-- DIRECTIONS FOR THIS TASK --
Isolate every line in the data with the string "parts" and copy it.

-- SOURCE DATA --
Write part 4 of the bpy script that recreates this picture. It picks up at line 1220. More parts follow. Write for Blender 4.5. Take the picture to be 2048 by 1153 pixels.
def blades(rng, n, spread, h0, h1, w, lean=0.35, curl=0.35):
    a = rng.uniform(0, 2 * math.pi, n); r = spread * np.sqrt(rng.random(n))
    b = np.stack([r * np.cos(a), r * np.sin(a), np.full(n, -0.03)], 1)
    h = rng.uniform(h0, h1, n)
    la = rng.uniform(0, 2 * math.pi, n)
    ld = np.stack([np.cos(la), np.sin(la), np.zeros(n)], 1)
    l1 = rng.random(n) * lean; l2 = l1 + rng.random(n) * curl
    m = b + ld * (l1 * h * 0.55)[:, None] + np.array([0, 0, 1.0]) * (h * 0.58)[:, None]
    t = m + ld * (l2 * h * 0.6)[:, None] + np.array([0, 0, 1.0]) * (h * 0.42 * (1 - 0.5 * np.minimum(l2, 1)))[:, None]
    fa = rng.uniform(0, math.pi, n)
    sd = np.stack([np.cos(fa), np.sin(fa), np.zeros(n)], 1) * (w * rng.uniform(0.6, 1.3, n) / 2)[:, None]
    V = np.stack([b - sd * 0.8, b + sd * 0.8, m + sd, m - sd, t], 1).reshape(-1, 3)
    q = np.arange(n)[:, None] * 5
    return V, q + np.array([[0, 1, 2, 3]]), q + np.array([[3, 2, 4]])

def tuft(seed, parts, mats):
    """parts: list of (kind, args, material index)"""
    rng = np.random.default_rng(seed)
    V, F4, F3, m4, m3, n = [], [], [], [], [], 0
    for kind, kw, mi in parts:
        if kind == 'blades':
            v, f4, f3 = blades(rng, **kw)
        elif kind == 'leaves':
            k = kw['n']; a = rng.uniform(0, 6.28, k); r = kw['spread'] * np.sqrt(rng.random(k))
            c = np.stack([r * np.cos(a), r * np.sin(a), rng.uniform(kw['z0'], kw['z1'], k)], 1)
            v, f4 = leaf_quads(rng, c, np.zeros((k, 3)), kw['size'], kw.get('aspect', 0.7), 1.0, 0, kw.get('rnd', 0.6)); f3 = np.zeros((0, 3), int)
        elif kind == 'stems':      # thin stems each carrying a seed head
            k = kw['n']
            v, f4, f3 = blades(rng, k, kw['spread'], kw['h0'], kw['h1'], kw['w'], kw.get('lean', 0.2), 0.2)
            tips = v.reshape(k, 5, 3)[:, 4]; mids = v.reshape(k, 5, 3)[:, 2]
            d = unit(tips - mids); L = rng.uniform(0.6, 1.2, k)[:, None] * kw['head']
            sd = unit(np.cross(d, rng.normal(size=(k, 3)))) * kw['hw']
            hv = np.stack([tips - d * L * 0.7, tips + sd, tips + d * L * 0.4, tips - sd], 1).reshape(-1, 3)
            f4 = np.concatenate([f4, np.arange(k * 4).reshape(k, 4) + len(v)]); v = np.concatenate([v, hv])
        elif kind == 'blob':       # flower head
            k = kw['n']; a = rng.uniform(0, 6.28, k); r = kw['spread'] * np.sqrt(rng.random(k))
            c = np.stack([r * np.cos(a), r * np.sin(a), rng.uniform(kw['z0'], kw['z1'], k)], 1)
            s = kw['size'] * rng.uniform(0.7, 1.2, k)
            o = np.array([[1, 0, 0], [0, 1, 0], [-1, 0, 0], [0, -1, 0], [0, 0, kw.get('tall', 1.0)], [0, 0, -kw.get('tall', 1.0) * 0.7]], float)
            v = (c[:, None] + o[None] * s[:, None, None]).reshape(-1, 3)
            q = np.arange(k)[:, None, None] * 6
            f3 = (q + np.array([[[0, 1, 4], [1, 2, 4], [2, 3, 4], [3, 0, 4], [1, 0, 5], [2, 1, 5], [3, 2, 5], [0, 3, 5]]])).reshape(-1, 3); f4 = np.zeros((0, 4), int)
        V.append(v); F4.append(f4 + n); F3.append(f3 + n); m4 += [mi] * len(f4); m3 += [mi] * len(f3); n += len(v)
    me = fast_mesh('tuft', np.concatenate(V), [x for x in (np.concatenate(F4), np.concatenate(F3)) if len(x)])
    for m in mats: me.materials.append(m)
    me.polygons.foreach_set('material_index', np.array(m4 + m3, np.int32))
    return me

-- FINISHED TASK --
Write part 4 of the bpy script that recreates this picture. It picks up at line 1220. More parts follow. Write for Blender 4.5. Take the picture to be 2048 by 1153 pixels.
def tuft(seed, parts, mats):
    """parts: list of (kind, args, material index)"""
    for kind, kw, mi in parts:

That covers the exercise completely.